Academy Award-winning director Jonathan Demme has good reason to have his fingers crossed Friday when his The Truth About Charlie opens. After all, the updated reworking of the 1963 classic romantic thriller Charade has Mark Wahlberg stepping into Cary Grant's revered shoes and Thandie Newton reprising Audrey Hepburn's likable expatriate in Paris.
Following critical and box office disappointments of recent remakes - Swept Away has brought in only $553,102 since opening Oct. 11 and The Four Feathers has grossed only $17.8 million since its release Sept. 20 - the pressure to succeed is definitely on for Charlie. And for its stars and directors.
"Neither Wahlberg nor Demme's last films were hits, and the trick is to have some hits mixed in there," says Paul Dergarabedian, president of box office tracking firm Exhibitor Relations Co. Inc.
Demme's last film, 1998's Beloved, made a meager $22.8 million. Wahlberg's most recent film, Rock Star, didn't sing, pulling in just $17 million. Dergarabedian says: "As for Thandie Newton (Beloved), she hasn't had a hit of her own, so this film could be the one she's looking for. All three have a lot at stake.
Hollywood persists in remaking classics, despite mixed results. It's a "reflex of laziness," says Andrew Sarris, film critic, author and film professor at New York's Columbia University.

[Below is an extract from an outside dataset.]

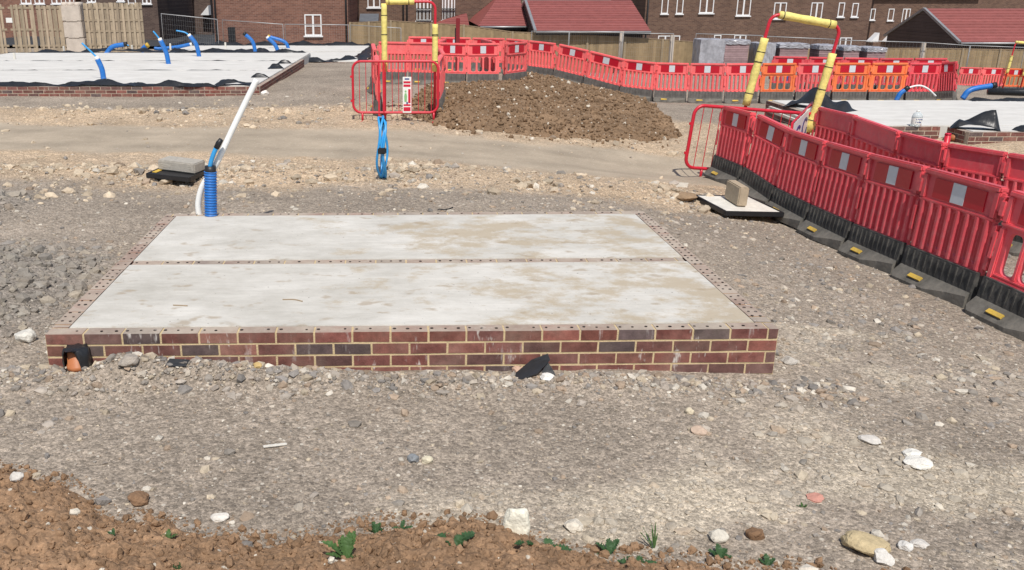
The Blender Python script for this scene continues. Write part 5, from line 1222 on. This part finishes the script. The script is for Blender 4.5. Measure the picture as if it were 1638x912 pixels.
k.add([(A.x-ox,-.9,A.z-oz),(B.x-ox,-.9,A.z-oz),(B.x-ox,-.004,B.z-oz),(A.x-ox,-.004,B.z-oz),(A.x-ox,-.9,A.z-oz-.1),(B.x-ox,-.9,A.z-oz-.1),(B.x-ox,-.004,A.z-oz-.1),(A.x-ox,-.004,A.z-oz-.1)],[(0,1,2,3),(4,5,1,0),(7,6,5,4),(0,3,7,4),(1,5,6,2)]); k.build('porch_roof',M['slate'],h3)
# garages with red roofs
def garage(label,pxl,pxr,ye_px,yr_px,Y,dep,zb,wm=None,hipL=0,name='garage'):
    ov=.3; e=Yp(pxl,ye_px,Y-ov); e1=Yp(pxr,ye_px,Y-ov); zr=Yp((pxl+pxr)/2,yr_px,Y+dep/2).z; x0,x1=e.x,e1.x; rise_tot=zr-e.z; ze=e.z+rise_tot*ov/(dep/2+ov)
    t=thing(name,label,'garage',((x0+x1)/2,Y,zb)); ox,oz=(x0+x1)/2,zb
    k=MB(); k.b2(x0-ox,x1-ox,0,dep,-.5,ze-oz-.05)
    if not hipL:
        for xx in(x0-ox,x1-ox): k.add([(xx,0,ze-oz-.05),(xx,dep,ze-oz-.05),(xx,dep/2,zr-oz-.08)],[(0,1,2)])
    k.build('wall',wm or M['brickK'],t)
    roof_gable(x0-ox+ov*.7,x1-ox,0,dep,ze-oz,zr-oz,'roof',t,ov,hipL,0)
    k=MB(); k.b2(x0-ox,x1-ox+ov,-ov-.05,-ov+.03,e.z-oz-.16,e.z-oz-.01); k.build('fascia',M['fascia'],t)
    k=MB(); k.tube([(x0-ox,-ov-.09,e.z-oz-.04),(x1-ox+ov,-ov-.09,e.z-oz-.04)],.05,8); k.build('gutter',M['steel'],t)
    if not hipL:
        xx=x0-ox-.02
        for sgn in(0,1):
            ya=-ov if sgn==0 else dep+ov; k=MB(); k.tube([(xx,ya,e.z-oz+.0),(xx,dep/2,zr-oz+.0)],.09,4); k.build('barge_board',M['steel'],t)
    return t
garage('garage with wide red roof beside the brown house in the centre',857,1030,50,1,43.6,8,-1.7)
garage('red roofed garage left of the wide roofed one',768,834,42,-8,46.5,8,-1.6,None,1.4)
garage('small red hipped roof low behind the left garage',694,742,44,22,50,5,-1.6,None,1.9,'outbuilding')
# right long house
hr=house('long brown brick house with many white windows at the right',hx(1031,57),hx(1391,57),57,-2.6,2.9+.8,10,M['brickD'],[(1057,-4,1070,22,0),(1081,-4,1094,22,0),(1118,-4,1143,21,1),(1177,-2,1202,25,1),(1236,4,1259,30,1),(1295,4,1317,30,1),(1339,4,1352,27,0),(1361,5,1374,27,0),(1051,57,1088,80,2),(1140,56,1154,80,0),(1172,56,1194,80,1),(1341,60,1363,82,1)],pipes=(1034,))
house('dark brown house further right with slim windows and white porch canopies',hx(1394,72),hx(1560,72),72,-3.2,2.35,9,M['brickD'],[(1391,14,1401,32,0),(1419,14,1431,33,0),(1441,14,1457,37,1),(1471,15,1487,38,1),(1430,64,1450,82,1)])
hh=[o for o in bpy.data.objects if o.get('label','').startswith('dark brown house further')][0]
canopy(hh,1396,60,72,.5); canopy(hh,1421,60,72,.5)
house('brown brick house filling the top right corner behind the garage',hx(1540,84),hx(1760,84),84,-3.2,7,9,M['brickD'],[])
garage('garage with bright red roof in front of the houses at far right',1536,1700,68,14,47,7,-2.8)

# ------------------------------------------------------------------ small debris on the slab and ground
def stick(label,pts,r,z,m='wood'):
    P=[Zp(px,py,z) for px,py in pts]; k=MB(); k.tube([v-P[0]+Vector((0,0,r)) for v in smooth_path(P,6)],r,6); o=k.build('twig',M[m]); o.location=P[0]; tag(o,label,'twig','bits of debris')
stick('curved dry twig on the near concrete bay',[(452,480),(470,480),(484,483)],.004,ZT)
stick('short dry twig on the near concrete bay at left',[(277,489),(300,490)],.004,ZT)
stick('dark twig on the gravel behind the far slab edge',[(700,336),(715,336),(724,333)],.007,.10,'black')
g=Gp(440,714); k=MB(); k.cbox(-.06,.06,-.009,.009,0,.008,.002); o=k.build('timber_offcut',M['board']); o.location=(g.x,g.y,gt(g.x,g.y)+.006); o.rotation_euler=(0,.05,.35); tag(o,'pale splinter of wood on the gravel left of centre','timber')

# ------------------------------------------------------------------ light, world, camera
w=bpy.data.worlds.new('World'); scene.world=w; w.use_nodes=True; nt=w.node_tree
EL=math.radians(57); AZ=math.radians(4)      # sun behind the camera, a touch to the right
sk=nt.nodes.new('ShaderNodeTexSky'); sk.sky_type='NISHITA'; sk.sun_disc=False; sk.sun_elevation=EL; sk.sun_rotation=PI-AZ; sk.dust_density=1.5
bg=nt.nodes['Background']; bg.inputs['Strength'].default_value=.10; nt.links.new(sk.outputs[0],bg.inputs['Color'])
sun=bpy.data.lights.new('sun','SUN'); sun.energy=4.0; sun.angle=math.radians(.5); sun.color=(1,.955,.89)
so=link(bpy.data.objects.new('sun',sun)); dirv=Vector((-math.sin(AZ)*math.cos(EL),math.cos(AZ)*math.cos(EL),-math.sin(EL))); so.rotation_euler=dirv.to_track_quat('-Z','Y').to_euler()
cam=bpy.data.cameras.new('camera'); co=link(bpy.data.objects.new('camera',cam)); co.location=(0,0,CAMZ); co.rotation_euler=(PI/2-TILT,0,0)
cam.sensor_width=36; cam.lens=F/1638*36; cam.shift_x=(819-PX)/1638; cam.shift_y=0; cam.clip_end=2000; cam.clip_start=.05
scene.camera=co
scene.view_settings.view_transform='Standard'; scene.view_settings.look='None'; scene.view_settings.exposure=0; scene.view_settings.gamma=1
scene.cycles.max_bounces=6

"You can't bring back Cary Grant and Audrey Hepburn. Even with those two, the plot of Charade was just serviceable. Charade wasn't great, it was sort of low-grade Hitchcock," he says.
Early buzz has not been promising. "I don't think interest is all that high for the film," Gitesh Pandya of Boxofficeguru.com says.
Charlie's journey to the big screen has been a long time coming. Demme, who won an Oscar for The Silence of the Lambs, originally wanted Will Smith in the Grant role. But by the time the script was completed, Smith was committed to Ali. Demme always wanted Newton as the Hepburn stand-in.
Besides casting setbacks, rewriting and updating the script was problematic. Jessica Bendinger, who scripted the teen comedy Bring It On, was originally brought in by Universal, the studio releasing the film. But another of the credited Charlie screenwriters, Steve Schmidt, acknowledges that the Bendinger/Demme teaming "was a collaboration not to Jonathan's liking."
Further raising suspicions is a credited writer named Peter Joshua, which also happens to be one of the aliases Grant used in the original. Demme says, "Peter Joshua is Peter Stone (screenwriter of Charade), who was too modest to have his name appear twice in the credits." However, other Charlie insiders say that 72-year-old Stone's supposed modesty was more a case of embarrassment in being associated with the update.
At a few early screenings, some moviegoers have erupted in laughter during dramatic moments. "Much of the dialogue seemed out of place, with a '50s or '60s flair, but doesn't work in a film with a contemporary setting," says Michael Kyrioglou, 39, who attended a Charlie screening last month in Washington, D.C.
"This is a movie that is supposed to be fun in every way, including watching Mark Wahlberg as a fish out of water," Demme says. "It took me a while to realize how funny it is because it's not really a comedy, but the movie really has an aggressive sense of humor."
Still, the final judgment will come from audiences who, says Dergarabedian, might be ready for Charlie. "There is a place for this film. People who have seen the trailer are interested, and it's different enough from anything else out there. Wahlberg can pull in an audience; young women come in droves for him. Planet of the Apes wasn't loved by critics, but it had a huge opening."